>> BEGIN RECORDED INFORMATION

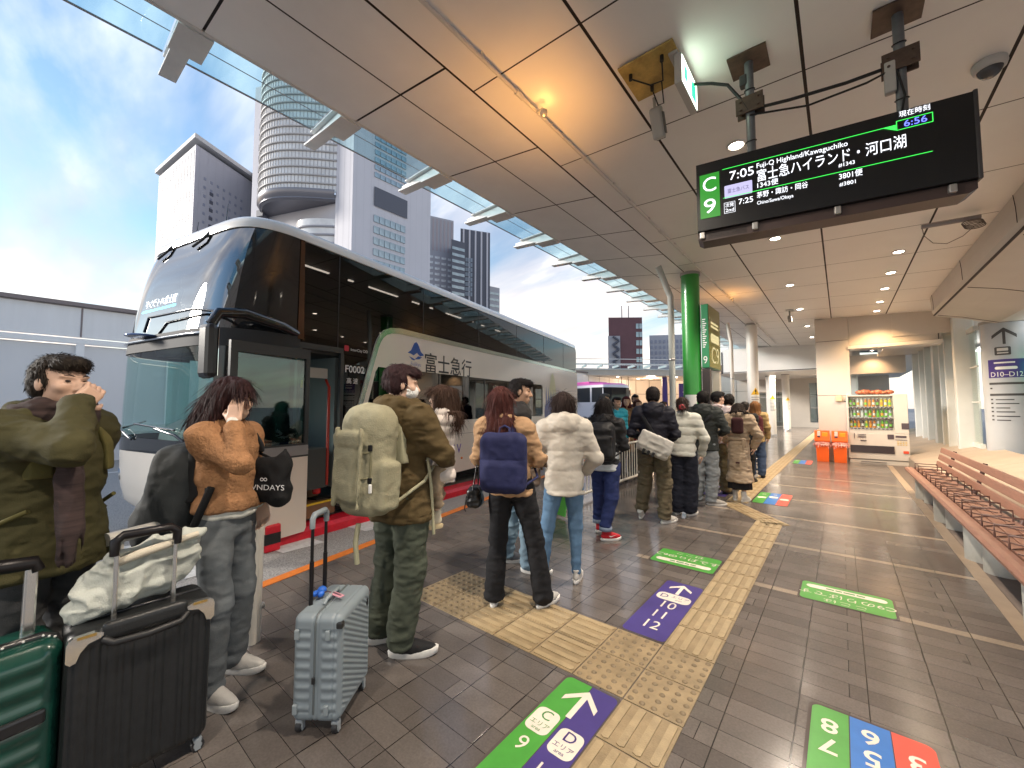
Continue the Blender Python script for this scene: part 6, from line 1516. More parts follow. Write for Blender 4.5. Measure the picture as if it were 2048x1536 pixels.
        if c.get('hood'):
            o = LZ(1.45 * s)
            F.ell(o + J(0, -.105, 1.42), (.115 * s, .060 * s, .085 * s), .03); F.chain([o + J(.055, .075, 1.40), o + J(.10, .02, 1.46), o + J(.085, -.07, 1.475), o + J(0, -.105, 1.485), o + J(-.085, -.07, 1.475), o + J(-.10, .02, 1.46), o + J(-.055, .075, 1.40)], .036 * s * c.get('hoodr', 1.), .03)
        elif c.get('collar', True):
            o = LZ(1.45 * s); cr = c.get('collar_r', .024)
            F.chain([o + J(.05, .06, 1.41), o + J(.075, .0, 1.45), o + J(.05, -.06, 1.47), o + J(0, -.075, 1.475), o + J(-.05, -.06, 1.47), o + J(-.075, .0, 1.45), o + J(-.05, .06, 1.41)], cr, .02)
        st = c.get('style', 'plain')
        if st == 'puffer':
            p = c.get('pitch', .085); F.warp(lambda P: -.017 * c.get('puff', 1.) * (np.abs(np.sin(pi * (P[..., 2] + .012 * (vnoise(P * 7) - .5) * 2) / p)) ** .55 - .6), .06); F.noise(.0035, (8, 8, 12), True); F.noise(.0016, (30, 30, 44), True, 3.)
        elif st == 'fleece': F.noise(.006, (6, 6, 9), True); F.noise(.003, 46); F.noise(.0025, 90, False, 2.)
        else:
            a = c.get('folds', 1.)
            F.noise(.0065 * a, (6, 6, 10), True); F.noise(.0045 * a, (11, 11, 24), True, 5.); F.noise(.0018 * a, (30, 30, 55), True, 9.)
            F.warp(lambda P: .004 * np.exp(-((P[..., 2] - hem * s - .035) / .004) ** 2) * (np.abs(P[..., 0]) < .24), .03)
            F.warp(lambda P: .003 * np.exp(-(P[..., 0] / .003) ** 2) * (P[..., 1] < -.05), .03)
            for q in (-1, 1):
                ek = el[q]; F.warp(lambda P, ek=ek: -.006 * a * np.exp(-((np.linalg.norm(P - ek, axis=-1) / .11) ** 2)) * np.sin(75 * (P @ V3((.25, .35, 1.))) + 4 * vnoise(P * 14)), .04)
        o = F.build(name, mat, t); return FT, o
    jk = g('jacket'); FJ = None
    if g('under'): garment('shirt', g('under')['mat'], g('under'))
    if jk: FJ, jo = garment(jk.get('name', 'jacket'), jk['mat'], jk)
    # ---------------- trousers
    tr = g('trousers')
    if tr:
        lo3 = np.min([ft[-1], ft[1], kn[-1], kn[1], hip[-1], hip[1]], 0) - .17; hi3 = np.max([hip[-1], hip[1], kn[-1], kn[1]], 0) + .17; lo3[2] = 0; hi3[2] = 1.08 * s
        F = Field(lo3, hi3, tr.get('vox', vox)); hw = tr.get('hipw', 1.) * (1.0 if not fem else .98)
        F.spine([(.84 * s, 0, -.01, .150 * s * hw, .112 * s * hw), (.92 * s, 0, -.012, .158 * s * hw, .118 * s * hw), (1.04 * s, 0, 0, .140 * s * hw, .10 * s * hw)], .03, .03)
        ra, rk, rb = tr.get('r', (.085, .062, .058)); hz = tr.get('hem', .05)
        for q in (-1, 1):
            a0 = ft[q] + V3((0, 0, hz + lift[q] + (rb * .9 if rb > .05 else .03)))
            F.capsule(hip[q] + V3((0, 0, -.02)), kn[q], ra * s * hw, rk * s, .03); F.capsule(kn[q], a0, rk * s, rb * s, .03)
        cz_ = tr.get('hem', .05)
        am = tr.get('folds', 1.)
        F.noise(.0065 * am, (7, 7, 11), True); F.noise(.0045 * am, (13, 13, 24), True, 6.); F.noise(.0018 * am, (30, 30, 50), True, 2.)
        for q in (-1, 1): F.warp(lambda P, q=q: .0025 * np.exp(-((P[..., 1] + .005) / .003) ** 2) * (P[..., 0] * q > .09), .03)
        if am > .4: F.warp(lambda P: -.007 * am * np.exp(-((P[..., 2] - hz - .07) / .10) ** 2) * np.sin(70 * P[..., 2] + 5 * vnoise(P * 12)), .04)
        F.build('trousers', tr['mat'], t)
        if tr.get('cuff'):
            mb = MB()
            for q in (-1, 1):
                c_ = Vector(ft[q] + V3((0, 0, hz + lift[q]))); mb.lathe([(rb * s * .9, .0), (rb * s + .010, .004), (rb * s + .010, .045), (rb * s * .9, .05)], c_ + Vector((0, 0, .0)), 24)
            mb.build('trouser_cuff', tr['cuff'], t)
    if g('skirt'):
        F = Field(V3((-.3, -.3, g('skirt')['hem'])) - .05, V3((.3, .3, 1.0)), vox); F.spine([(g('skirt')['hem'], 0, 0, .165, .125), (.45, 0, 0, .15, .11)], .03); F.noise(.012, (9, 9, 1.2), True); F.build('skirt', g('skirt')['mat'], t)
    # ---------------- shoes
    sm, so = g('shoes', (None, None))
    if sm:
        for q in (-1, 1):
            a = ft[q] + V3((0, 0, lift[q])); ss = s * (.93 if fem else 1.02)
            F = Field(a - V3((.25, .25, .06)), a + V3((.25, .25, .26)), min(vox, .007)); shoe(F, a + V3((0, 0, .006)), fy[q], ss, fpit[q], g('boots', False)); so_ = F.build('shoe', sm, t)
            sole_mb(a, fy[q], ss, fpit[q], g('soleh', .028)).build('sole', so, so_)
            if g('swoosh'):
                mb = MB(); R = Matrix.Rotation(fy[q], 3, 'Z')
                for e_ in (-1, 1):
                    P_ = lambda y, z: Vector(a) + R @ Vector((e_ * (.0455 * ss + .001), y * ss, z))
                    mb.add([P_(.02, .062), P_(.05, .045), P_(.14, .072), P_(.06, .058), P_(.035, .062)], [(0, 1, 2, 3, 4)])
                mb.build('side_stripe', M('mask_white', (.78, .78, .76)), so_)
            if g('laces', True) and vox < .0085:
                mb = MB(); R = Matrix.Rotation(fy[q], 3, 'Z') @ Matrix.Rotation(-fpit[q], 3, 'X')
                for i in range(4):
                    y = .05 + .025 * i; z = .108 - .0135 * i; mb.tube([Vector(a) + R @ Vector((x * ss, y * ss, z - abs(x) * .35)) for x in (-.024, -.01, .01, .024)], .0028, 5)
                mb.build('laces', so, so_)
    return t, FJ, dict(sh=sh, el=el, wr=wr, hc=hc, HR=HR, s=s, LZ=LZ, J=J, ft=ft, rz=rz)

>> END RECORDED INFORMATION

**DO THIS**
Quote all the lines above exactly as given. Do not include the pictures.

**SOLUTION TO THE PROBLEM**
Continue the Blender Python script for this scene: part 6, from line 1516. More parts follow. Write for Blender 4.5. Measure the picture as if it were 2048x1536 pixels.
        if c.get('hood'):
            o = LZ(1.45 * s)
            F.ell(o + J(0, -.105, 1.42), (.115 * s, .060 * s, .085 * s), .03); F.chain([o + J(.055, .075, 1.40), o + J(.10, .02, 1.46), o + J(.085, -.07, 1.475), o + J(0, -.105, 1.485), o + J(-.085, -.07, 1.475), o + J(-.10, .02, 1.46), o + J(-.055, .075, 1.40)], .036 * s * c.get('hoodr', 1.), .03)
        elif c.get('collar', True):
            o = LZ(1.45 * s); cr = c.get('collar_r', .024)
            F.chain([o + J(.05, .06, 1.41), o + J(.075, .0, 1.45), o + J(.05, -.06, 1.47), o + J(0, -.075, 1.475), o + J(-.05, -.06, 1.47), o + J(-.075, .0, 1.45), o + J(-.05, .06, 1.41)], cr, .02)
        st = c.get('style', 'plain')
        if st == 'puffer':
            p = c.get('pitch', .085); F.warp(lambda P: -.017 * c.get('puff', 1.) * (np.abs(np.sin(pi * (P[..., 2] + .012 * (vnoise(P * 7) - .5) * 2) / p)) ** .55 - .6), .06); F.noise(.0035, (8, 8, 12), True); F.noise(.0016, (30, 30, 44), True, 3.)
        elif st == 'fleece': F.noise(.006, (6, 6, 9), True); F.noise(.003, 46); F.noise(.0025, 90, False, 2.)
        else:
            a = c.get('folds', 1.)
            F.noise(.0065 * a, (6, 6, 10), True); F.noise(.0045 * a, (11, 11, 24), True, 5.); F.noise(.0018 * a, (30, 30, 55), True, 9.)
            F.warp(lambda P: .004 * np.exp(-((P[..., 2] - hem * s - .035) / .004) ** 2) * (np.abs(P[..., 0]) < .24), .03)
            F.warp(lambda P: .003 * np.exp(-(P[..., 0] / .003) ** 2) * (P[..., 1] < -.05), .03)
            for q in (-1, 1):
                ek = el[q]; F.warp(lambda P, ek=ek: -.006 * a * np.exp(-((np.linalg.norm(P - ek, axis=-1) / .11) ** 2)) * np.sin(75 * (P @ V3((.25, .35, 1.))) + 4 * vnoise(P * 14)), .04)
        o = F.build(name, mat, t); return FT, o
    jk = g('jacket'); FJ = None
    if g('under'): garment('shirt', g('under')['mat'], g('under'))
    if jk: FJ, jo = garment(jk.get('name', 'jacket'), jk['mat'], jk)
    # ---------------- trousers
    tr = g('trousers')
    if tr:
        lo3 = np.min([ft[-1], ft[1], kn[-1], kn[1], hip[-1], hip[1]], 0) - .17; hi3 = np.max([hip[-1], hip[1], kn[-1], kn[1]], 0) + .17; lo3[2] = 0; hi3[2] = 1.08 * s
        F = Field(lo3, hi3, tr.get('vox', vox)); hw = tr.get('hipw', 1.) * (1.0 if not fem else .98)
        F.spine([(.84 * s, 0, -.01, .150 * s * hw, .112 * s * hw), (.92 * s, 0, -.012, .158 * s * hw, .118 * s * hw), (1.04 * s, 0, 0, .140 * s * hw, .10 * s * hw)], .03, .03)
        ra, rk, rb = tr.get('r', (.085, .062, .058)); hz = tr.get('hem', .05)
        for q in (-1, 1):
            a0 = ft[q] + V3((0, 0, hz + lift[q] + (rb * .9 if rb > .05 else .03)))
            F.capsule(hip[q] + V3((0, 0, -.02)), kn[q], ra * s * hw, rk * s, .03); F.capsule(kn[q], a0, rk * s, rb * s, .03)
        cz_ = tr.get('hem', .05)
        am = tr.get('folds', 1.)
        F.noise(.0065 * am, (7, 7, 11), True); F.noise(.0045 * am, (13, 13, 24), True, 6.); F.noise(.0018 * am, (30, 30, 50), True, 2.)
        for q in (-1, 1): F.warp(lambda P, q=q: .0025 * np.exp(-((P[..., 1] + .005) / .003) ** 2) * (P[..., 0] * q > .09), .03)
        if am > .4: F.warp(lambda P: -.007 * am * np.exp(-((P[..., 2] - hz - .07) / .10) ** 2) * np.sin(70 * P[..., 2] + 5 * vnoise(P * 12)), .04)
        F.build('trousers', tr['mat'], t)
        if tr.get('cuff'):
            mb = MB()
            for q in (-1, 1):
                c_ = Vector(ft[q] + V3((0, 0, hz + lift[q]))); mb.lathe([(rb * s * .9, .0), (rb * s + .010, .004), (rb * s + .010, .045), (rb * s * .9, .05)], c_ + Vector((0, 0, .0)), 24)
            mb.build('trouser_cuff', tr['cuff'], t)
    if g('skirt'):
        F = Field(V3((-.3, -.3, g('skirt')['hem'])) - .05, V3((.3, .3, 1.0)), vox); F.spine([(g('skirt')['hem'], 0, 0, .165, .125), (.45, 0, 0, .15, .11)], .03); F.noise(.012, (9, 9, 1.2), True); F.build('skirt', g('skirt')['mat'], t)
    # ---------------- shoes
    sm, so = g('shoes', (None, None))
    if sm:
        for q in (-1, 1):
            a = ft[q] + V3((0, 0, lift[q])); ss = s * (.93 if fem else 1.02)
            F = Field(a - V3((.25, .25, .06)), a + V3((.25, .25, .26)), min(vox, .007)); shoe(F, a + V3((0, 0, .006)), fy[q], ss, fpit[q], g('boots', False)); so_ = F.build('shoe', sm, t)
            sole_mb(a, fy[q], ss, fpit[q], g('soleh', .028)).build('sole', so, so_)
            if g('swoosh'):
                mb = MB(); R = Matrix.Rotation(fy[q], 3, 'Z')
                for e_ in (-1, 1):
                    P_ = lambda y, z: Vector(a) + R @ Vector((e_ * (.0455 * ss + .001), y * ss, z))
                    mb.add([P_(.02, .062), P_(.05, .045), P_(.14, .072), P_(.06, .058), P_(.035, .062)], [(0, 1, 2, 3, 4)])
                mb.build('side_stripe', M('mask_white', (.78, .78, .76)), so_)
            if g('laces', True) and vox < .0085:
                mb = MB(); R = Matrix.Rotation(fy[q], 3, 'Z') @ Matrix.Rotation(-fpit[q], 3, 'X')
                for i in range(4):
                    y = .05 + .025 * i; z = .108 - .0135 * i; mb.tube([Vector(a) + R @ Vector((x * ss, y * ss, z - abs(x) * .35)) for x in (-.024, -.01, .01, .024)], .0028, 5)
                mb.build('laces', so, so_)
    return t, FJ, dict(sh=sh, el=el, wr=wr, hc=hc, HR=HR, s=s, LZ=LZ, J=J, ft=ft, rz=rz)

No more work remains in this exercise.